Setengah Candi Serut juga terendam air, menyembunyikan beberapa sekat menyerupai ruang yang ditemukan dalam proses ekskavasi belum lama ini.
”Kalau tidak terendam air, akan terlihat ruang-ruang kosong di tengah Candi Serut ini, lalu ada penahan kayu memanjang. Lalu, ada seperti pagar bergelombang, sekat-sekat yang mungkin untuk ruang-ruang biksu karena candi ini, kan, untuk peribadatan. Sekeliling candi ini masih terus digali untuk mengetahui luas seluruhnya,” kata Kepala Seksi Perlindungan, Pengembangan, Pemanfaatan, Balai Pelestarian Cagar Budaya (BPCB) Serang Zakaria dalam sebuah kesempatan beberapa waktu silam.
Candi Serut, yang terletak sangat dekat dengan perkampungan warga ini, berbentuk miring. Belum diketahui penyebab kemiringan itu, disengaja, anjlok, atau ada sebab lain.
Yang pasti, kemiringan Candi Serut tetap dipertahankan pada saat pemugaran mengingat salah satu syarat pemugaran adalah harus sesuai dengan aslinya. Sebanyak 53 candi dan unur bata di Batujaya diyakini hadir pada masa Kerajaan Tarumanegara pada abad ke-5 Masehi.
Semua itu dikelola BPCB Serang, yang bertanggung jawab kepada Dirjen Kebudayaan Kementerian Pendidikan dan Kebudayaan (Kemedikbud) dan dimonitor Direktorat Pelestarian Cagar Budaya dan Permuseuman Kemendikbud.
Nama BPCB Serang merujuk pada lokasi kantor pusatnya, yakni di Serang, Banten. Namun, BPCB Serang ini menaungi 1.059 cagar budaya yang tersebar di empat provinsi, yakni DKI Jakarta, Jawa Barat, Banten, dan Lampung, termasuk Batujaya.
Situs Batujaya menjadi prioritas pelestarian sejak ditemukan pada tahun 1984 oleh tim dari Jurusan Arkeologi Universitas Indonesia (berdasarkan informasi warga) yang saat itu sedang meneliti situs Cibuaya. Banyak penemuan menarik di sini selain percandian.
Salah satunya, 16 rangka manusia yang ditemukan tiga kali, yakni pada 2005 (7 rangka), pada Mei 2010 (6 rangka), dan pada Oktober 2014 (3 rangka). Penemuan lain antara lain berupa gelang emas, manik-manik, gerabah, keramik, dan senjata logam.

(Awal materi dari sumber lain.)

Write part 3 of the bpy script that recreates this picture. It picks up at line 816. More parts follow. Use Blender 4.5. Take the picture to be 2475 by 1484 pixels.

Analisis morfologis terhadap rangka-rangka manusia itu menunjukkan ada komponen anatomis yang hampir lengkap di sebagian besar rangka, dari tengkorak hingga pergelangan kaki. Tulang-belulangnya sangat tebal dan keras.
Ahli arkeologi Harry Widianto dengan fasih menjelaskan ciri-cirinya. Bentuk tengkorak yang tinggi dan bundar termasuk jenis tengkorak brachycephal.
Melihat langit-langit rahang atas, muka yang datar, keausan gigi, dan ciri-ciri lain, semua itu menunjuk pada jenis ras Mongoloid, ras kita saat ini.
Bambang Budi Utomo beserta tim dari Pusat Penelitian dan Pengembangan Arkeologi Nasional menganalisis pertanggalan melalui metode C-14 dengan sampel arang dari hasil penggalian di Candi Blandongan.
Hasilnya, rangka manusia yang ditemukan di situs itu diperkirakan hidup abad ke-2 hingga ke-3 Masehi, periode akhir dari Masa Prasejarah di Indonesia.
”Hampir pasti, inilah kuburan para pendukung budaya Buni, budaya masa paleometalik yang sangat akrab dengan alat-alat logam dan mengembangkan teknologi gerabah berslip merah pada akhir prasejarah di Jabar. Kalau melihat candi-candi yang mengacu pada budaya Hindu dan Buddha, mereka ini mewakili masyarakat dari zaman peralihan, prasejarah ke sejarah. Mereka hidup dengan pola prasejarah, tapi memeluk agama baru, lantas mendirikan candi,” papar Harry, yang juga arkeolog dan ahli paleoantropologi.